Donald Trump’s victory is a serious defeat, but one that has been a long time coming. It is the same problem posed by Brexit, by UKIP and by the rise of the populist right in many countries.
Labour’s right are using Trump’s victory to press arguments about the left embracing “patriotism”, ie nationalism, and migrant-bashing, to address people’s “concerns” and “identity”. The left can never win that game – playing it will only strengthen the right and far right by accepting their premises. “Winning” would mean losing the things which meaningfully define the left as a left.
The problem with the Clintonites and with the Labour right is not that they have been insufficiently nationalist! It is that they want a “left” stripped of class content – but whose class content is in fact defined not by the needs of workers but by the needs of capital. This pro-capitalist, neo-liberal “left” has little possibility of relating to the millions battered by a decade-long economic crisis and driven by a feeling that politics cannot go on as before, or of developing an alternative class-based pole of attraction.
What allowed Trump to win while losing the popular vote was sucking up white working-class voters in previously industrialised, heavily unionised states regarded as safely Democratic – Wisconsin, Michigan, Pennsylvania. Racism is no doubt a major factor, but it is racism shaped by working-class demoralisation and the decline of meaningfully working-class institutions, above all trade unions.
Blairite-type politics, like the more purely capitalist maintream of the Democratic Party, cannot conceive of reconstituting a working-class political force capable of confronting the populist right on its chosen ground of class by championing real working-class interests. That is why the Corbyn-haters avoid discussing such issues, preferring to present the left as middle-class and hostile to working-class people.
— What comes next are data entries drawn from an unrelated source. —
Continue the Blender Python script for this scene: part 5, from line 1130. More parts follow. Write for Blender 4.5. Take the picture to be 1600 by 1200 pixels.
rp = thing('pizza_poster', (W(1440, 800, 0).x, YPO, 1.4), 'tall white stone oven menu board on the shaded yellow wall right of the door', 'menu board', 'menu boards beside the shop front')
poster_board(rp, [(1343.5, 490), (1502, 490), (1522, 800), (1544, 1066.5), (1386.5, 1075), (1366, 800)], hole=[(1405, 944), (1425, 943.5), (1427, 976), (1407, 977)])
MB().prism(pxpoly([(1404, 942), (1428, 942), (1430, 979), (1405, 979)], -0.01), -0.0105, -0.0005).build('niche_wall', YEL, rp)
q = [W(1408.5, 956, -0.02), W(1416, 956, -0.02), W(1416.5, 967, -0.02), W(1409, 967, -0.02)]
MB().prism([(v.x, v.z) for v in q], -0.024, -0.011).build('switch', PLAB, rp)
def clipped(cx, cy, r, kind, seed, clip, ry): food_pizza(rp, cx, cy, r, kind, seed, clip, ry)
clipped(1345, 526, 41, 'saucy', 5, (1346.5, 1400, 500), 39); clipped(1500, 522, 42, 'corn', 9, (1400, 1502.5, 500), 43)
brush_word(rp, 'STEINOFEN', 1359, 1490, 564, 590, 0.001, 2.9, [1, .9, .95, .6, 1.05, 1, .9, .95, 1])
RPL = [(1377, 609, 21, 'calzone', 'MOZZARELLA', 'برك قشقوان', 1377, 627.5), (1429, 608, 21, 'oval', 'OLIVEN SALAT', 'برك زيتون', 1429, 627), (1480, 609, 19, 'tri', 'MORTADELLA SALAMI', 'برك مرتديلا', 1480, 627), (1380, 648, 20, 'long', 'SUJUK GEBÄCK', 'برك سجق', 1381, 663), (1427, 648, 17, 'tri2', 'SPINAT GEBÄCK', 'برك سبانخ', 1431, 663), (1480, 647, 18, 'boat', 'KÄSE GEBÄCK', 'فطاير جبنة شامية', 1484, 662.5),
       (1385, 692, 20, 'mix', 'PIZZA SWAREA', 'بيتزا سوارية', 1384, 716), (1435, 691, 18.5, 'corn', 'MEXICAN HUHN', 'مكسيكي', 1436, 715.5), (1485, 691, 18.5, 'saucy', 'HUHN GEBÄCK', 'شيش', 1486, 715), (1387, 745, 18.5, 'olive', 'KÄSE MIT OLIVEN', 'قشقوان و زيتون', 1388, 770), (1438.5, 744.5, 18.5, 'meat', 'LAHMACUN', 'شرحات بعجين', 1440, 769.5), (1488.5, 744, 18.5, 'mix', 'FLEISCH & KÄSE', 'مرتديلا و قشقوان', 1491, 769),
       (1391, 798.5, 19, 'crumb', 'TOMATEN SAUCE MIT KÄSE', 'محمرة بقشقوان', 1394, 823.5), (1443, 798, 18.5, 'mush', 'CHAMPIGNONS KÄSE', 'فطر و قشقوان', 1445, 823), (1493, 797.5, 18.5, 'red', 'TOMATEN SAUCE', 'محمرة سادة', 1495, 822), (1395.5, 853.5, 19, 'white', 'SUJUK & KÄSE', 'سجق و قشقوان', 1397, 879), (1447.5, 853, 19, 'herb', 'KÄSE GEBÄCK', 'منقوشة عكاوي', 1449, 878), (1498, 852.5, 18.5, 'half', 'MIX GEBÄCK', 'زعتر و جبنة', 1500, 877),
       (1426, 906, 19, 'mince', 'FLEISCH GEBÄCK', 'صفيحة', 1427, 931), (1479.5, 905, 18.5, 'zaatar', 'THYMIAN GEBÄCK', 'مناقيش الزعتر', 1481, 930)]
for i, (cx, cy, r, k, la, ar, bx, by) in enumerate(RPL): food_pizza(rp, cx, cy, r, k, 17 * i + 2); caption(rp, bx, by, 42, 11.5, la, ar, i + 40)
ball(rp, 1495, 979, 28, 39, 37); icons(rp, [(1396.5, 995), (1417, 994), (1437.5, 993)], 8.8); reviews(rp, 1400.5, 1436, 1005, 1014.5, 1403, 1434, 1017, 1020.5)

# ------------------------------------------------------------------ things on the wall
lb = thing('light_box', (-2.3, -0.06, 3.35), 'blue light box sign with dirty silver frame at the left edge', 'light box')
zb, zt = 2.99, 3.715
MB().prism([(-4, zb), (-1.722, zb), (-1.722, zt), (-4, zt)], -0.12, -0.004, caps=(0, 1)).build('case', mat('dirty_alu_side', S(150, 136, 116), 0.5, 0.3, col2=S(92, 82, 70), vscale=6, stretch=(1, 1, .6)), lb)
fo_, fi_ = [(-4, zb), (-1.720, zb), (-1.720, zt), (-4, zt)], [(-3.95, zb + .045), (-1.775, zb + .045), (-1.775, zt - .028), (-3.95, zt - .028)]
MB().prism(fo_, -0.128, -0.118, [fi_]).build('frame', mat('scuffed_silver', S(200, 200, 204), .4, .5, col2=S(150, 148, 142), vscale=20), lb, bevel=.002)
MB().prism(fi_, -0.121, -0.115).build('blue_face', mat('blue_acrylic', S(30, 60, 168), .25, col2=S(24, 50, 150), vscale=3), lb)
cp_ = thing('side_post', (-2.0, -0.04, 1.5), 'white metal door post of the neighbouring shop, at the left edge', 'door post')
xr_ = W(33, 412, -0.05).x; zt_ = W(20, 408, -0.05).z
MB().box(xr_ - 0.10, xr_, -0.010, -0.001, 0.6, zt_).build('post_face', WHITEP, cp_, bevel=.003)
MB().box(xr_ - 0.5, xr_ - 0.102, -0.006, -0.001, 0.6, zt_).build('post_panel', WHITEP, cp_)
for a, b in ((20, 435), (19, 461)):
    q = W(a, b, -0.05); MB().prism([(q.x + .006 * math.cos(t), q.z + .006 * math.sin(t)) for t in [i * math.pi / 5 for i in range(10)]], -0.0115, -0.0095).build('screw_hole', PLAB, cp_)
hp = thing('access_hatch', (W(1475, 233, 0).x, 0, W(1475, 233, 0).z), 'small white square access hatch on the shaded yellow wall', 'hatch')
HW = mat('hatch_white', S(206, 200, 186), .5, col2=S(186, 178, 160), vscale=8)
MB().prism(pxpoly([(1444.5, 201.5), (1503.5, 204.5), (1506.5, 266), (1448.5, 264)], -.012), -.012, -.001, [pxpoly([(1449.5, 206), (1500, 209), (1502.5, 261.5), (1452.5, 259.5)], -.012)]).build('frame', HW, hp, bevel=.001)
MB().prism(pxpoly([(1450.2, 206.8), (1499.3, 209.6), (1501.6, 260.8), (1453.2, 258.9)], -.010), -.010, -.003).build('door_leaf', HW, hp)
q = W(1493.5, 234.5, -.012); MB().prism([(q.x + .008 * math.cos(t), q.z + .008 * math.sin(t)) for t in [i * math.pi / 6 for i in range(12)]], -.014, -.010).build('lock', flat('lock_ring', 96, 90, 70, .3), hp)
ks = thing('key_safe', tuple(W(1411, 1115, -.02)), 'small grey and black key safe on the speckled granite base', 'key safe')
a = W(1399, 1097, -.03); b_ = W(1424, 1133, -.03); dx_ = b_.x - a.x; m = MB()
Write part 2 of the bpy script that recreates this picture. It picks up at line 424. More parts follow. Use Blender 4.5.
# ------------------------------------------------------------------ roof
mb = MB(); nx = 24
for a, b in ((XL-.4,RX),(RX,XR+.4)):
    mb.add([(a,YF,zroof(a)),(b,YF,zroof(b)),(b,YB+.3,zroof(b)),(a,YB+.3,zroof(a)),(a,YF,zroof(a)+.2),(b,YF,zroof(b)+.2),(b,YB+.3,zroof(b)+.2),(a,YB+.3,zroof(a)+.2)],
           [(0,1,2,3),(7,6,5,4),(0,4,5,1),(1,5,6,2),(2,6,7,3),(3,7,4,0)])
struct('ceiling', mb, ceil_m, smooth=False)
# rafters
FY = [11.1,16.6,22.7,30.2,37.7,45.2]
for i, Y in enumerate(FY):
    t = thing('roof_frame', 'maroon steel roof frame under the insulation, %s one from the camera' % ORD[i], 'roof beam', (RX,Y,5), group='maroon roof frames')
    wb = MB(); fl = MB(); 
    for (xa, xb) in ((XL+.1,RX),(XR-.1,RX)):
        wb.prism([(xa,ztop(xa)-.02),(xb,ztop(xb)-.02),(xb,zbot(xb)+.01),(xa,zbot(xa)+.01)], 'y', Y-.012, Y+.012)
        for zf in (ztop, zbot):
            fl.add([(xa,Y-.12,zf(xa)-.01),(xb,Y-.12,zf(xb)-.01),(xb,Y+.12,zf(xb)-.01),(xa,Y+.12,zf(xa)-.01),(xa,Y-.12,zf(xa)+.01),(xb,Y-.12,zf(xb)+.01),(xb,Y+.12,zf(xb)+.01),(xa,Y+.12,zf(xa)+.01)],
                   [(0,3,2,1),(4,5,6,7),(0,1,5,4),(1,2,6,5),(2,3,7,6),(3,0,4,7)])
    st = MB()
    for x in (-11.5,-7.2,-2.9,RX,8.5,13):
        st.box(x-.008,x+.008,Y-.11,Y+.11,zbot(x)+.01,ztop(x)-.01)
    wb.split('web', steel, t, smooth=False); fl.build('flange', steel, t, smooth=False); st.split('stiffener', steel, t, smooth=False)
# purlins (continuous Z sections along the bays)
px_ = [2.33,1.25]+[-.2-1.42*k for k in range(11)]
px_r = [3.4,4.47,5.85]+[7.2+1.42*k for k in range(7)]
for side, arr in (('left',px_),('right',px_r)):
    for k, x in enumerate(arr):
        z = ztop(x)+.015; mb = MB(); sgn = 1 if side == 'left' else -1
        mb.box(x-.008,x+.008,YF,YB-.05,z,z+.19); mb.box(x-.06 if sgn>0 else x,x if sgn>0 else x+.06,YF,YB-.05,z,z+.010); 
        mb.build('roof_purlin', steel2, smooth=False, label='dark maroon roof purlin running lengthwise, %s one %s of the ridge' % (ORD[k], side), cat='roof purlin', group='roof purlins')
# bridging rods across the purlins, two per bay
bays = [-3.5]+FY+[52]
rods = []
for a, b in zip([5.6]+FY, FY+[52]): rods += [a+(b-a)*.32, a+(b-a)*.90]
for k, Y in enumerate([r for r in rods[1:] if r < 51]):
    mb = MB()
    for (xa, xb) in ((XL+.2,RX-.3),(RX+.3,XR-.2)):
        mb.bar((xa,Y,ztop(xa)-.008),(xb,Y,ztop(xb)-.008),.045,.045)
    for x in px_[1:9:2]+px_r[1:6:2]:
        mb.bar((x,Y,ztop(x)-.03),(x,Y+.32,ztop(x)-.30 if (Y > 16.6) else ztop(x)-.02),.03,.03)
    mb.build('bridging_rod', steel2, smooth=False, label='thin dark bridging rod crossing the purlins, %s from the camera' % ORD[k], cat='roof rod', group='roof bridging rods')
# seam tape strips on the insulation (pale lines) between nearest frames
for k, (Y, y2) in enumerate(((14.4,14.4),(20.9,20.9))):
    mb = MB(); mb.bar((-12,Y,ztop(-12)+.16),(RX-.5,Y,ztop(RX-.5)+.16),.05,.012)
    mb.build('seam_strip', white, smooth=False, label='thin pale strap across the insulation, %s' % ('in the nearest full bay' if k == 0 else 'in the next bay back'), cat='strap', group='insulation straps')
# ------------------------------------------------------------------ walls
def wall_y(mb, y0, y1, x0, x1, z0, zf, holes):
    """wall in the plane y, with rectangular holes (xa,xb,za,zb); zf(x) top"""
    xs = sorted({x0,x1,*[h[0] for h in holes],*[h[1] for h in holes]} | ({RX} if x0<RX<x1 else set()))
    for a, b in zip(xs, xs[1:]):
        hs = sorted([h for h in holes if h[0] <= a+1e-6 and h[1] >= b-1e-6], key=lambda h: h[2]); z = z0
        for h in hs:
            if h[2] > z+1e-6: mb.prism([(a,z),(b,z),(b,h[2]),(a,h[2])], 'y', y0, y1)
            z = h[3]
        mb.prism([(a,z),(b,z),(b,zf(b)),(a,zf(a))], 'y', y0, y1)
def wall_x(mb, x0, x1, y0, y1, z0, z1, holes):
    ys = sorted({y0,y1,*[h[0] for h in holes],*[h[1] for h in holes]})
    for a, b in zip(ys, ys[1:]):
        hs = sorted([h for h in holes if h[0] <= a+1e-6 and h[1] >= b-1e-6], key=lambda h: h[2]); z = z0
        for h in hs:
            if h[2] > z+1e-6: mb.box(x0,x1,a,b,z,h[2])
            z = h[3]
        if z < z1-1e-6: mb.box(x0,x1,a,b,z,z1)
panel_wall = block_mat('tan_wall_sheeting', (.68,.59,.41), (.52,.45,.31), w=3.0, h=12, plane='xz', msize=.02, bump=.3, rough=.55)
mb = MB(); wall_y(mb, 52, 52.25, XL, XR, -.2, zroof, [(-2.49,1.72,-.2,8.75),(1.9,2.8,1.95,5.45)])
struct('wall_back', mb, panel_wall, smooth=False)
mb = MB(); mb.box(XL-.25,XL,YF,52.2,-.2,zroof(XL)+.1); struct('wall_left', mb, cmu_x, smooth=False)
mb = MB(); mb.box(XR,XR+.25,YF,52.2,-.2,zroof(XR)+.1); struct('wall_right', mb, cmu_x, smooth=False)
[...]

That accusation would be better levelled at the Labour right. Their professed concern for workers’ interests, combined with cringing before the demands of the rich, is laughable. Nontheless, it is true that the left has a mountain to climb.
The labour movement has got weaker. Socialists are primarily based among “middle-class” – in fact white collar, big city, more formally educated – workers. The main beneficiary of the capitalist crisis, so far, is the nationalist right, and its current is flowing strongly.
Nonetheless, in Britain, America and many other countries the labour movement is still a force – potentially a mighty one. Movements like those around Corbyn and Sanders show a desire for left-wing answers among millions of people. If we organise people, build up the movement while educating for socialist ideas and vision, and wage more and stronger struggles for working-class interests, the big picture can change fast.
A lot of that work needs to be done at the grassroots – in local Labour Parties, in workplaces and trade unions, in communities. Strong leadership would help. We need to build leadership from below – but we can also address demands, proposals and criticisms to our comrades at the top.
The movement we must build will be a million miles from Trump’s. But what we do need, but lack so far, is the kind of political daring and aggression Trump and his supporters have displayed.
With the millions disillusioned with mainstream politics, the left and labour movement must begin a discussion around plausible ideas, proposals, slogans about how they can fight for their interests, against the growing wealth and power of the rich.
We should take the slogan of the nationalist right, “Take back control”, and make it our own – insisting we need to take control back not from migrant members of the working class, not from foreigners, not from “Europe”, but from the exploiting class and its structures of power that dominate everywhere in the world.
That enemy faces us, first of all and most importantly, in our own country. And our potential allies, other workers, are in other countries, all around the world.
If we cannot get Labour and the labour movement fighting hard for workers’ interests and socialist ideas and policies, then Trump’s election may well be a harbinger of similar disasters in Britain.
Corbynism as it has existed so far falls short of what we need – the left needs to be much more ambitious if we want to change the political environment.